*** DATASET EXTRACT ***

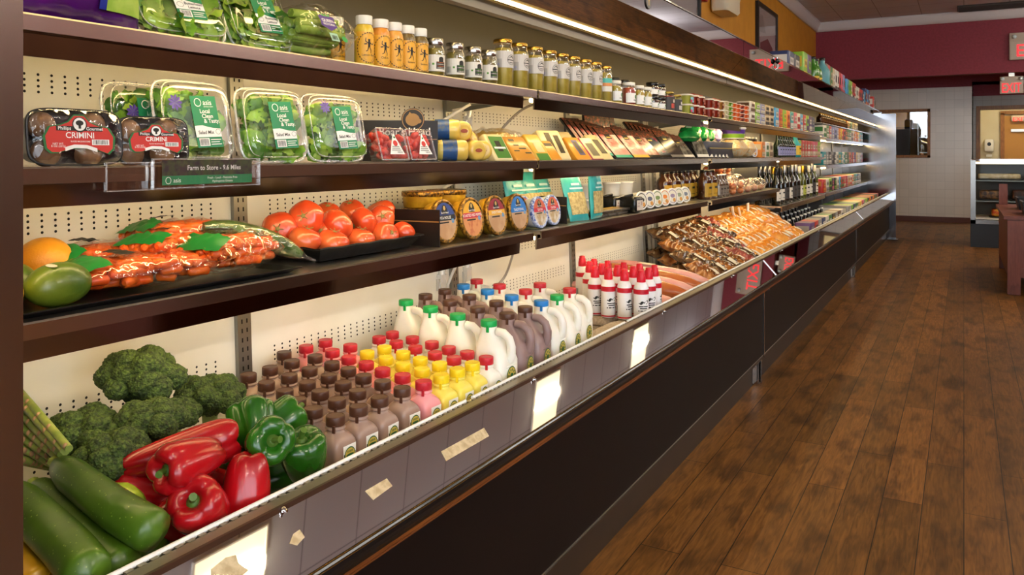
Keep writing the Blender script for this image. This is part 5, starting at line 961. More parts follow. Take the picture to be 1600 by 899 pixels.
pa, pb = pack(meat, ft_teal), pack(meat, ft_yel); pk = pack(mat('dark_salami', '#1f1a18', .2, second='#3c3028', scale=20, coat=.5), mat('foot_silver', '#9a948a', .3, .6)); pd = pack(mat('salami_round', '#7d3b30', .25, second='#c9a493', scale=26, coat=.5), packk)
for i in range(6): put(pa, (-1.305-.021*i, 3.335-.022*i, S2+.004+.008*i), (-.80, 0, PI/2-.30), 'leaning pack of sliced meat with teal foot, %s from the front of its row' % ORD[i])
for i in range(5): put(pb, (-1.30-.021*i, 3.54-.016*i, S2+.004+.008*i), (-.80, 0, PI/2-.30), 'leaning pack of sliced meat with yellow foot, %s from the front of its row' % ORD[i])
for i in range(3): put(pa, (-1.47, 3.42+.06*i, S2+.006), (-.2, 0, PI/2-.5), 'upright pack of sliced meat against the back, %s from the left' % ORD[i])
for i in range(2): put(pd, (-1.30-.022*i, 3.71-.012*i, S2+.004+.006*i), (-.85, 0, PI/2-.35), 'leaning pack of round salami slices, %s from the front' % ORD[i])
pblue = pack(mat('blue_pack_face', '#2a3d52', .25, second='#8a2a34', scale=14, lo=.52, hi=.6, coat=.4), packk, lab=1)
for i in range(2): put(pblue, (-1.30-.022*i, 3.87-.012*i, S2+.004+.006*i), (-.85, 0, PI/2-.35), 'leaning dark pack with a blue and red face, %s from the front' % ORD[i])
for i in range(7): put(pk, (-1.30-.018*i, 4.08-.02*i, S2+.004+.007*i), (-.75, 0, PI/2-.35), 'leaning black pack with silver foot, %s from the front of its row' % ORD[i])
pl = pack(mat('silver_pack_face', '#8f897c', .15, .5, second='#4c463c', scale=26, bump=.4, bscale=30), mat('foot_light', '#d8d2c4', .3), .11, .17)
for i in range(3): put(pl, (-1.30-.02*i, 4.27-.02*i, S2+.004+.006*i), (-.75, 0, PI/2-.35), 'leaning silvery pack by the case joint, %s from the front' % ORD[i])
# ================================================================ top shelf of the near case
purp = mat('bag_purple', '#5a1474', .22, second='#431058', scale=6, coat=.4); bagblue = mat('bag_blue_edge', '#1d2d8a', .3); celm = mat('celery_green', '#a7bd52', .45, second='#7f9c34', scale=18)
t = thing('produce_bag', 'purple printed produce bag standing at the near end of the top shelf', 'produce bag', (-1.30, .795, S1), (-.2, 0, PI/2)); m = MB(); m.M = Matrix.Translation((0, 0, .105)) @ Matrix.Rotation(PI/2, 4, 'X'); pillow(m, .27, .21, .09, 21, 0, 30, 22, .008, -.045); m.build('bag_film', purp, t)
def yb_(x, z, o): u, v = x/.135, (z-.105)/.105; return -.045*(max(0, 1-abs(u)**3))**.6*max(0, 1-abs(v)**3.4)**.55-.004-o
def patch(m, cols, mi, o): m.loft([[(x(v), yb_(x(v), .02+.17*v, o), .02+.17*v) for x in cols] for v in [k/8 for k in range(9)]], mi, False, False, True, wrap=False)
m = MB(); patch(m, [lambda v: .055+.03*v*v-.02, lambda v: .06+.03*v*v-.02+.008], 0, .004); m.build('bag_stripe', bagblue, t)
m = MB(); patch(m, [lambda v: .049+.03*v*v, lambda v: .075+.02*v, lambda v: .10+.01*v, lambda v: .122], 0, .003); m.build('bag_window', leafm[2], t)
m = MB()
for z, s_, tx in ((.048, .0085, 'CUT AND WASHED SALAD'), (.034, .0085, 'KEEP REFRIGERATED'), (.062, .006, 'NET WT 12 OZ')): m.text(tx, s_, -.025, z, yb_(-.025, z, .007), 0, .005)
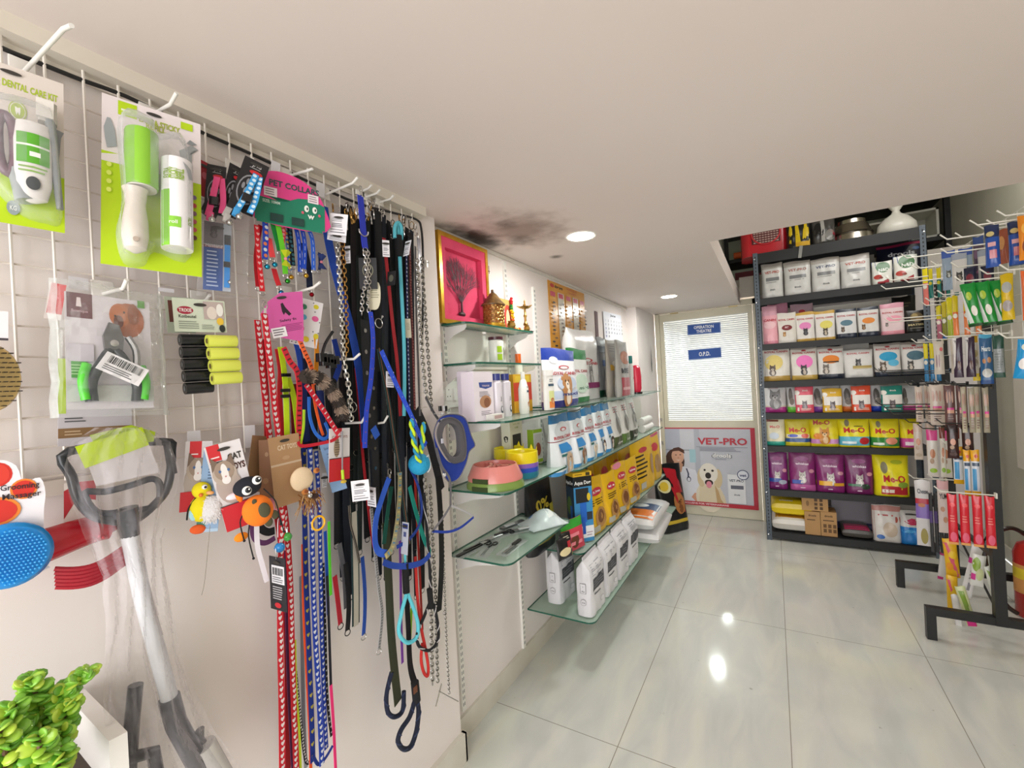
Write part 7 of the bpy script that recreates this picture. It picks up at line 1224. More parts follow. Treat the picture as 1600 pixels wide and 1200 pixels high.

***

▶ [TASK REQUIREMENTS]:
Without including the pictures, return each record above exactly as it stands.

▶ [ANSWER TO THE TASK]:
Keep writing the Blender script for this image. This is part 5, starting at line 961. More parts follow. Take the picture to be 1600 by 899 pixels.
pa, pb = pack(meat, ft_teal), pack(meat, ft_yel); pk = pack(mat('dark_salami', '#1f1a18', .2, second='#3c3028', scale=20, coat=.5), mat('foot_silver', '#9a948a', .3, .6)); pd = pack(mat('salami_round', '#7d3b30', .25, second='#c9a493', scale=26, coat=.5), packk)
for i in range(6): put(pa, (-1.305-.021*i, 3.335-.022*i, S2+.004+.008*i), (-.80, 0, PI/2-.30), 'leaning pack of sliced meat with teal foot, %s from the front of its row' % ORD[i])
for i in range(5): put(pb, (-1.30-.021*i, 3.54-.016*i, S2+.004+.008*i), (-.80, 0, PI/2-.30), 'leaning pack of sliced meat with yellow foot, %s from the front of its row' % ORD[i])
for i in range(3): put(pa, (-1.47, 3.42+.06*i, S2+.006), (-.2, 0, PI/2-.5), 'upright pack of sliced meat against the back, %s from the left' % ORD[i])
for i in range(2): put(pd, (-1.30-.022*i, 3.71-.012*i, S2+.004+.006*i), (-.85, 0, PI/2-.35), 'leaning pack of round salami slices, %s from the front' % ORD[i])
pblue = pack(mat('blue_pack_face', '#2a3d52', .25, second='#8a2a34', scale=14, lo=.52, hi=.6, coat=.4), packk, lab=1)
for i in range(2): put(pblue, (-1.30-.022*i, 3.87-.012*i, S2+.004+.006*i), (-.85, 0, PI/2-.35), 'leaning dark pack with a blue and red face, %s from the front' % ORD[i])
for i in range(7): put(pk, (-1.30-.018*i, 4.08-.02*i, S2+.004+.007*i), (-.75, 0, PI/2-.35), 'leaning black pack with silver foot, %s from the front of its row' % ORD[i])
pl = pack(mat('silver_pack_face', '#8f897c', .15, .5, second='#4c463c', scale=26, bump=.4, bscale=30), mat('foot_light', '#d8d2c4', .3), .11, .17)
for i in range(3): put(pl, (-1.30-.02*i, 4.27-.02*i, S2+.004+.006*i), (-.75, 0, PI/2-.35), 'leaning silvery pack by the case joint, %s from the front' % ORD[i])
# ================================================================ top shelf of the near case
purp = mat('bag_purple', '#5a1474', .22, second='#431058', scale=6, coat=.4); bagblue = mat('bag_blue_edge', '#1d2d8a', .3); celm = mat('celery_green', '#a7bd52', .45, second='#7f9c34', scale=18)
t = thing('produce_bag', 'purple printed produce bag standing at the near end of the top shelf', 'produce bag', (-1.30, .795, S1), (-.2, 0, PI/2)); m = MB(); m.M = Matrix.Translation((0, 0, .105)) @ Matrix.Rotation(PI/2, 4, 'X'); pillow(m, .27, .21, .09, 21, 0, 30, 22, .008, -.045); m.build('bag_film', purp, t)
def yb_(x, z, o): u, v = x/.135, (z-.105)/.105; return -.045*(max(0, 1-abs(u)**3))**.6*max(0, 1-abs(v)**3.4)**.55-.004-o
def patch(m, cols, mi, o): m.loft([[(x(v), yb_(x(v), .02+.17*v, o), .02+.17*v) for x in cols] for v in [k/8 for k in range(9)]], mi, False, False, True, wrap=False)
m = MB(); patch(m, [lambda v: .055+.03*v*v-.02, lambda v: .06+.03*v*v-.02+.008], 0, .004); m.build('bag_stripe', bagblue, t)
m = MB(); patch(m, [lambda v: .049+.03*v*v, lambda v: .075+.02*v, lambda v: .10+.01*v, lambda v: .122], 0, .003); m.build('bag_window', leafm[2], t)
m = MB()
for z, s_, tx in ((.048, .0085, 'CUT AND WASHED SALAD'), (.034, .0085, 'KEEP REFRIGERATED'), (.062, .006, 'NET WT 12 OZ')): m.text(tx, s_, -.025, z, yb_(-.025, z, .007), 0, .005)
Write part 7 of the bpy script that recreates this picture. It picks up at line 1224. More parts follow. Treat the picture as 1600 pixels wide and 1200 pixels high.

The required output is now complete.